Equity, targeting, and the trade-offs
Opening DPA to six-figure earners raises hard questions about scarce resources and equity:
– Resource allocation: Dollars are finite. If more moderate- and middle-income households qualify, are the lowest-income buyers crowded out?
– Racial wealth gap: Down payments come from accumulated wealth, and the racial wealth gap makes it harder for many qualified buyers to assemble savings. Targeted DPA can narrow that gap.
– Program design: Some providers are adopting tiered benefits—reserving larger grants for lower-income buyers while still offering smaller awards to higher-income households in high-cost areas.
The market impact question
Critics worry that easing the cash constraint for more buyers could stoke demand and nudge prices higher. Most housing economists counter that:
– Assistance amounts are modest relative to home prices.
– Supply remains the binding constraint in many markets.
– DPA primarily changes who can compete for entry-level homes, not total inventory.
In other words, DPA can help level the playing field for households with steady incomes but limited savings, while broader supply-side solutions—zoning reform, faster permitting, infill and “missing middle” housing—are needed to meaningfully cool prices.
Who stands to benefit now
– First-time buyers with six-figure incomes who lack family help for a down payment.
– Middle-income households in high-cost metros where AMI-based limits exceed $100,000.
– “Return” buyers who haven’t owned in three years and need to rebuild savings after life events.
– Profession-targeted buyers (e.g., educators, healthcare workers) whose wages lag local housing costs.
Practical guidance for would-be buyers
– Check eligibility by AMI, not assumptions: A $105,000 income might be under 120% of AMI in your county.
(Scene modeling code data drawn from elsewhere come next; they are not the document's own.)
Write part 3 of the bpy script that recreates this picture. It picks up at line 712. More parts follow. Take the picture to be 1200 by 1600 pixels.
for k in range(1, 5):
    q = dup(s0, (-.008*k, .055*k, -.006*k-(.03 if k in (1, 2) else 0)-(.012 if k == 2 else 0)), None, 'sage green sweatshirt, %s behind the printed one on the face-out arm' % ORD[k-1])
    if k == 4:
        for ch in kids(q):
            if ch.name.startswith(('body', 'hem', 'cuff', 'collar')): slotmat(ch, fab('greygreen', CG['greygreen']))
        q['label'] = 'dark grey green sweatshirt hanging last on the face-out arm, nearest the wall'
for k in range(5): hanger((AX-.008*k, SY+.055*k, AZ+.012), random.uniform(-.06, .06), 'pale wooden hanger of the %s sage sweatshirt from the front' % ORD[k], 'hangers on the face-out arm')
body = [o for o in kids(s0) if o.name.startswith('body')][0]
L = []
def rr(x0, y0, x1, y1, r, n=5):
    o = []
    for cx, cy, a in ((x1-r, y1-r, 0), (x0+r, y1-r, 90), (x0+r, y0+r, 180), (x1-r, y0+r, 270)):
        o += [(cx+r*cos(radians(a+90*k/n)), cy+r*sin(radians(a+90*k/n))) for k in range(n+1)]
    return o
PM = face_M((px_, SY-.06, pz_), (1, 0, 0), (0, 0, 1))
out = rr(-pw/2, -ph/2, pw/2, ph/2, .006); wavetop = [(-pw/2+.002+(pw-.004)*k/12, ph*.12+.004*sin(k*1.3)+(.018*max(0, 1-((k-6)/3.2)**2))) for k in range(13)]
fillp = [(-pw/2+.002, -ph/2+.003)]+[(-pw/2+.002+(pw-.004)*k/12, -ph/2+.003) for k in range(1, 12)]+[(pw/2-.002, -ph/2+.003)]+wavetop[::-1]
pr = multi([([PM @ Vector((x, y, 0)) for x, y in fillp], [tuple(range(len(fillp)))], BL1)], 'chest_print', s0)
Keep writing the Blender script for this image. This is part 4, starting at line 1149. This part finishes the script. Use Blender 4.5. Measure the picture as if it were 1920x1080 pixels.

Household size matters, too.
– Start with your state Housing Finance Agency (HFA): They maintain the flagship programs and often list local layers from cities and nonprofits.
– Ask lenders about DPA overlays: Not every lender participates in every program. Work with one experienced in pairing first mortgages with assistance.
– Complete a HUD-approved homebuyer education course early: Many programs require it, and you’ll learn how to compare options.
– Read the fine print:
– Occupancy requirements and resale restrictions
– Forgiveness timelines and what triggers repayment
– Whether appreciation sharing or recapture taxes apply
– Mind the clock: Popular programs can run out of funds mid-year. Get prequalified and reserve funds when you’re ready to make offers.
– Consider alternatives and complements:
– Low-down-payment mortgages (FHA, VA, USDA, conventional 3%–5% down)
– Mortgage Credit Certificates (MCCs) for ongoing tax relief
– Employer-assisted housing if your company participates
A shifting definition of “affordable”
The expansion of DPA to six-figure earners doesn’t mean programs are drifting from their mission. It’s an acknowledgment that affordability is local and dynamic. In many communities, $100,000 is no longer a ticket to homeownership—just a starting point.
In the short run, broader eligibility helps keep first-time homeownership within reach for the middle class. In the long run, the health of the market will depend on unlocking more supply, aligning wages and housing costs, and preserving opportunities for households across the income spectrum.
Where to look next
– Your state HFA and local housing department websites for current programs and income limits.
– HUD’s directory of housing counselors for one-on-one guidance.
– Reputable aggregators that track program changes and availability in real time.
The bottom line: As home prices and borrowing costs reset the math of buying, down-payment assistance is evolving to meet buyers where they are. For a growing share of Americans—even those earning over $100,000—it could be the difference between renting indefinitely and finally getting the keys.